Ignore the pundits: Conservatism doesn't need an extreme makeover

Doubtless mistakes were made, as they say, at the political level in 2012. But the real work of conservatives now is not at that superficial, topsoil level, it is in the deeper soil of policy and the tap root of values where conservatives need to toil now. Americans should be presented with a deeper and more compelling narrative about the policy choices facing the country and the problems the present path will create. It is less about an extreme makeover and more about deepening its own policy message and clarifying its own values. Otherwise, why bother to become merely a pale version of liberalism simply to broaden your appeal and win?

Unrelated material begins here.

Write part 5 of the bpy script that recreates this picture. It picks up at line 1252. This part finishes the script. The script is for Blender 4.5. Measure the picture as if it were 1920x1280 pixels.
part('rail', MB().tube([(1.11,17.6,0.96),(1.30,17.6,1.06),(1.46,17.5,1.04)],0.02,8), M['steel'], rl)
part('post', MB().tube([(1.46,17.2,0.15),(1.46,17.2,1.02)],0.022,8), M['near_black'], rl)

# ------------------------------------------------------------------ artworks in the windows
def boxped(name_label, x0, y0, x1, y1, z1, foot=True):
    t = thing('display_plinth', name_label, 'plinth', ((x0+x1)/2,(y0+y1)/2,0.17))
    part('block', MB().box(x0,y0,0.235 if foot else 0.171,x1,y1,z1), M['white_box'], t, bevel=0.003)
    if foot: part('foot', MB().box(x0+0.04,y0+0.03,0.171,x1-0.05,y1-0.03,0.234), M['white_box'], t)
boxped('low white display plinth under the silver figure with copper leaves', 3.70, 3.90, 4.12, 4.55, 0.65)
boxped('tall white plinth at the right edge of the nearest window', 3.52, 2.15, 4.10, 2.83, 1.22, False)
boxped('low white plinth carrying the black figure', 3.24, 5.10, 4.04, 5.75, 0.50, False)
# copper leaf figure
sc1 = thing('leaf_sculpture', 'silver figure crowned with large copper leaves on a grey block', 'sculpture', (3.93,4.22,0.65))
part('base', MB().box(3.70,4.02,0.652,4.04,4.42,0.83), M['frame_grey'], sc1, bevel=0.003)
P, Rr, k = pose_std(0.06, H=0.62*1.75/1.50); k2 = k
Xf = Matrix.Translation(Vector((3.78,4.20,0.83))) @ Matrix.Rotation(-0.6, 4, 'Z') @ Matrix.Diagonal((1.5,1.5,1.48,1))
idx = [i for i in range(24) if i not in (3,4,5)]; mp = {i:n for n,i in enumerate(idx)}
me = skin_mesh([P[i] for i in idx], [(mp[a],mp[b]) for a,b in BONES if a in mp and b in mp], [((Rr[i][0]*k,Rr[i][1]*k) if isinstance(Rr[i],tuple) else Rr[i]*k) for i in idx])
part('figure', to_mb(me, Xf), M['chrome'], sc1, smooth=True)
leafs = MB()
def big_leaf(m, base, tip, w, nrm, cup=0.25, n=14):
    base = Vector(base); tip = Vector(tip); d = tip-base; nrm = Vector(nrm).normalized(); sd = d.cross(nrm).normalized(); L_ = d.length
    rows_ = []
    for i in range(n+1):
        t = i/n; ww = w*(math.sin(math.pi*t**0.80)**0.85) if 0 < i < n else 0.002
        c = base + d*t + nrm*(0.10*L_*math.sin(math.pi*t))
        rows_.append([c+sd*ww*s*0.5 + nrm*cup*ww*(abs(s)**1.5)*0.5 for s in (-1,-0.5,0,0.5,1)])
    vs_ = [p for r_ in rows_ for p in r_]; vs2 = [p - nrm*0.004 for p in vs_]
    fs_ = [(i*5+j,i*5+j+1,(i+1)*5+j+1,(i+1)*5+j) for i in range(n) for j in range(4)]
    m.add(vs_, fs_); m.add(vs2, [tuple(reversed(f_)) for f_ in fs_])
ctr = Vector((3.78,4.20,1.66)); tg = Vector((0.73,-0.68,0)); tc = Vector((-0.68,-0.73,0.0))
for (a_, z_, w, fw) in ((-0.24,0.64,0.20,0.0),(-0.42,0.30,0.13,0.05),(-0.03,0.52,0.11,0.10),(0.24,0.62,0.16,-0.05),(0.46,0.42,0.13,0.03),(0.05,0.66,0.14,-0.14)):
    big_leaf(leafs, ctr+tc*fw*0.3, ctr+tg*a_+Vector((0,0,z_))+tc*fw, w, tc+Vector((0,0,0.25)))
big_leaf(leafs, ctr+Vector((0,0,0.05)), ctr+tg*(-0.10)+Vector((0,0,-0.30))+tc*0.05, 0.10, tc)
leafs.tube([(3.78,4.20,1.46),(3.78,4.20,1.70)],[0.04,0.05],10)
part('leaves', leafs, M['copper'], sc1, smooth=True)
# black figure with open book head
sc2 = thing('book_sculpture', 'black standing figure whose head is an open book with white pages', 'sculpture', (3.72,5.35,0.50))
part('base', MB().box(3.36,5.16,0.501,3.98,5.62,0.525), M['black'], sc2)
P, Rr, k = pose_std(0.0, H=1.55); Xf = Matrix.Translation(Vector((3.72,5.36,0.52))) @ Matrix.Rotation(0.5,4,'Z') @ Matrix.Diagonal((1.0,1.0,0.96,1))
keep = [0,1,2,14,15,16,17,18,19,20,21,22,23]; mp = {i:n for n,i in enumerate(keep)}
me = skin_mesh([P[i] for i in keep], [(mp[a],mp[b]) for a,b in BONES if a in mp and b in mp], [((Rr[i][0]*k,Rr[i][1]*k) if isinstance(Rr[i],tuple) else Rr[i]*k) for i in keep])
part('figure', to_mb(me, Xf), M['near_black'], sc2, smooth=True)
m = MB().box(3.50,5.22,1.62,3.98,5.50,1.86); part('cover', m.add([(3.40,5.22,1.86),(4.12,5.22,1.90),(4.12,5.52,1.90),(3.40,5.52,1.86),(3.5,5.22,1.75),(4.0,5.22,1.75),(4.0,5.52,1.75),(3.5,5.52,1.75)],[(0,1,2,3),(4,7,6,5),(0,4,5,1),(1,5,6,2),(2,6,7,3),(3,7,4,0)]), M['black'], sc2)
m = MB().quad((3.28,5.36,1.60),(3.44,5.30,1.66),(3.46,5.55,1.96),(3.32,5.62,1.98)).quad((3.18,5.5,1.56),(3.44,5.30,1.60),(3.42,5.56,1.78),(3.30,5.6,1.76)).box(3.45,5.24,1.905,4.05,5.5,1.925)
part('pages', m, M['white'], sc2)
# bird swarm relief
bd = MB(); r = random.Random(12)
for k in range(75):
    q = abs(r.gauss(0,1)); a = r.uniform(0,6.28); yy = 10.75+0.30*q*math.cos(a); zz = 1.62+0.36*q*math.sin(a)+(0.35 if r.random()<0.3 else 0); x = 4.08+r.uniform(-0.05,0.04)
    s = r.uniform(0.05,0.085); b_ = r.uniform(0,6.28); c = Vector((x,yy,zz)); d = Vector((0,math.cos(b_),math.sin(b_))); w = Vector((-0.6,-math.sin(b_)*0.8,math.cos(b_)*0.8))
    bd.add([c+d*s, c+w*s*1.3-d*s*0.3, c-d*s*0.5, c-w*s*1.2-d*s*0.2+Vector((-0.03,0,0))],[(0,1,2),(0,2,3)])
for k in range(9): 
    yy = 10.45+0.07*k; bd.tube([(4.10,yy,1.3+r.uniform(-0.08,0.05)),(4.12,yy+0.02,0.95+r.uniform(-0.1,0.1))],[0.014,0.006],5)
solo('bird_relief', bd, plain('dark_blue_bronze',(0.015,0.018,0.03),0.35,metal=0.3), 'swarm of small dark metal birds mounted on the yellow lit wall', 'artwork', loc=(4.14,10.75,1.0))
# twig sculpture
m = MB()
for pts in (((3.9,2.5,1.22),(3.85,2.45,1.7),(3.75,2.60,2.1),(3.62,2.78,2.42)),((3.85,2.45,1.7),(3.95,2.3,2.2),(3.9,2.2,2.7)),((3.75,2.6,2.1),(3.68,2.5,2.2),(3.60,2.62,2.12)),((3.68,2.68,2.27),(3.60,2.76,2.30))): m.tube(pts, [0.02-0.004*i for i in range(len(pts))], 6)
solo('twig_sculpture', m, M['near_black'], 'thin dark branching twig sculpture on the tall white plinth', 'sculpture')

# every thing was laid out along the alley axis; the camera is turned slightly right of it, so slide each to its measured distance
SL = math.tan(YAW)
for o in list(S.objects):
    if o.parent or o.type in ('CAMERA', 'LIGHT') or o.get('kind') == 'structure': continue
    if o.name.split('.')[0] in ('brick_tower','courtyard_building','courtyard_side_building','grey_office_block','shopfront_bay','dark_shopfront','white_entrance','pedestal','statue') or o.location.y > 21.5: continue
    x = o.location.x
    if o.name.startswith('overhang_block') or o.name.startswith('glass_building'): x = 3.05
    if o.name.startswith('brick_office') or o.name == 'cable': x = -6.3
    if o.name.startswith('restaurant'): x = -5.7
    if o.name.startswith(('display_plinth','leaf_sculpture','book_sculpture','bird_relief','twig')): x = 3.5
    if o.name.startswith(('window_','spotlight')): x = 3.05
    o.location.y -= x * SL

For example, there is a serious conversation to be had about the family, one that is not reduced merely to pro-life and pro-choice sound bites, one that doesn’t begin and end with same-sex marriage. Liberal Harvard Professor Daniel Patrick Moynihan pointed out the importance of a stable family life to the health of the republic in the 1960’s, and many have noted the troublesome decline of family stability and the birthrate in Europe. That conversation needs to take place in a serious way here in America. What family values are entirely personal, and which affect the public good? This question of values is one that conservatives should appropriately raise, but in a thoughtful way.

There is a real debate to be had about the role of government. Here my Hoover Institution colleague Peter Berkowitz rightly points out that conservatives have mistakenly allowed the debate to be about big versus small government. Government is big and it isn’t likely to shrink much. The real debate is about the role of government, not merely its size. It’s about limited government, not just big government.